A divulgação das conversas entre o procurador Deltan Dallagnol e o então juiz Sergio Moro mostra duas das principais autoridades da Lava-Jato discutindo os rumos da investigação, o destino dos suspeitos, o ritmo da operação e os processos que escaparam à jurisdição dos dois e tramitam em segunda instância.
Conforme revelado pelo site The Intercept Brasil, houve pelo menos 13 ocasiões, entre 2015 e 2017, em que eles trocaram ideias e sugestões de atuação nas ações penais em curso na 13ª Vara Federal de Curitiba, no Tribunal Regional Federal da 4ª Região e no Supremo Tribunal Federal.
Veja abaixo quatro diálogos mantidos entre os dois e o que aconteceu logo depois.
MPF reclama da soltura de Alexandrino Alencar
Em 16 de outubro de 2015, o Supremo Tribunal Federal soltou Alexandrino Alencar, executivo da Odebrecht que estava preso havia quatro meses. No mesmo dia, Deltan Dallagnol conversa por aplicativo com Sergio Moro:
— Caro, STF soltou Alexandrino. Estamos com outra denúncia a ponto de sair, e pediremos prisão com base em fundamentos adicionais na cota. (…) Seria possível apreciar hoje?
— Não creio que conseguiria ver hoje. Mas pensem bem se é uma boa ideia — responde Moro. — Teriam que ser fatos graves— complementa.
O que aconteceu depois
Alexandrino não foi preso novamente.
Moro pede para antecipar operação
Em 21 de fevereiro de 2016, Moro sugere a Dallagnol que inverta a deflagração das duas próximas fases da Lava-Jato:
— Olá, diante dos últimos desdobramentos talvez fosse o caso de inverter a ordem da duas planejadas.
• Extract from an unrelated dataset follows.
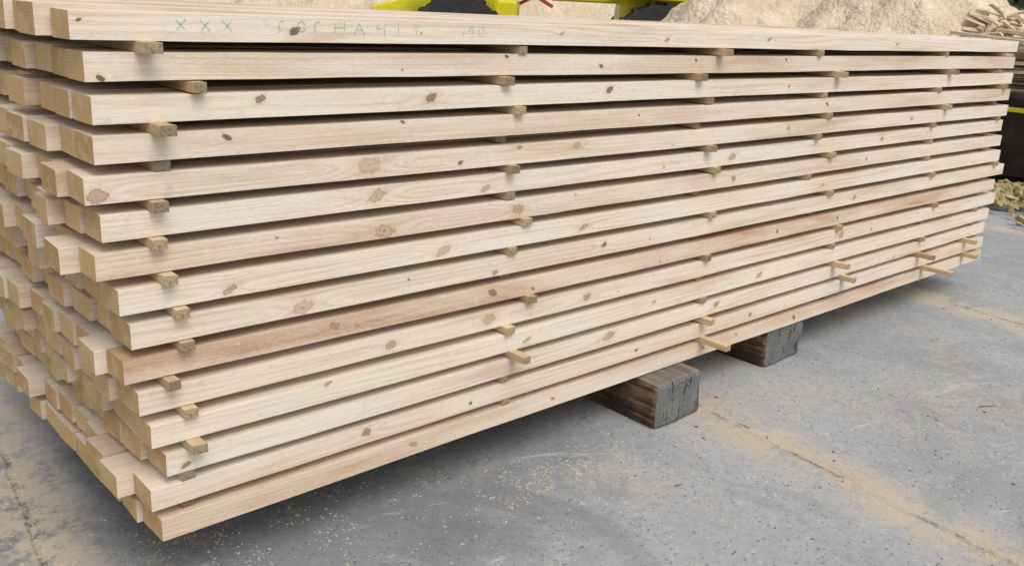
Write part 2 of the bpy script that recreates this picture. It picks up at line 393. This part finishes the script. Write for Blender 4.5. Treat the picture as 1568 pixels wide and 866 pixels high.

Na resposta, o procurador disse que haveria problemas logísticos para alterar a sequência.
O que aconteceu depois
No dia seguinte, 300 homens da Polícia Federal foram às ruas na 23ª fase da Lava-Jato. Entre os presos estavam o marqueteiro João Santana e a sua mulher, Mônica Moura. Em 4 de março, 12 dias após a mensagem de Moro, surge a Operação Aletheia, na qual o ex-presidente Lula é alvo de condução coercitiva e busca e apreensão.
Moro reclama da demora em novas fases da Lava-Jato
Em 31 de agosto de 2016, 29 dias após a deflagração da Operação Resta Um, Moro pergunta a Dallagnol se não havia passado muito tempo sem nova fase da Lava-Jato nas ruas:
—Não é muito tempo sem operação?
— É sim — respondeu o procurador.
O que aconteceu depois
Em 22 de setembro, três semanas após a cobrança de Moro, vai às ruas a Operação Arquivo X, a 34ª fase da Lava-Jato. O principal alvo é o ex-ministro da Fazenda Guido Mantega. O ex-ministro acabaria solto ainda no mesmo dia.
Moro orienta atuação do MPF
Em 26 de junho de 2017, Moro prevê a absolvição do ex-tesoureiro do PT João Vaccari Neto no dia seguinte, no TRF4. Na conversa, ele sugere pressa no trabalho do Ministério Público para que o petista continue preso:
— Diante da absolvição do Vaccari seria talvez conveniente agilizar julgamento do caso do (lobista Zwi) Skornicki no qual ele também está preso e condenado. Parece que está para parecer na segunda instância.
— Providenciamos também nota de que a Procuradoria Regional da República vai recorrer — responde Dallagnol. — Tem outras também no TRF. Alguma razão especial para apontar esta? — pergunta o procurador.
— Porque Vaccari também foi condenado nesta?! — orienta Moro.
O que aconteceu depois
No dia seguinte, Vaccari acabou absolvido no Tribunal Regional Federal da 4ª Região. Os desembargadores entenderam que não havia provas contra ele. A nova condenação do tesoureiro, junto com Zwi Skornicki, ocorreu cinco meses depois, em 7 de novembro de 2017. Vaccari permanece preso até hoje.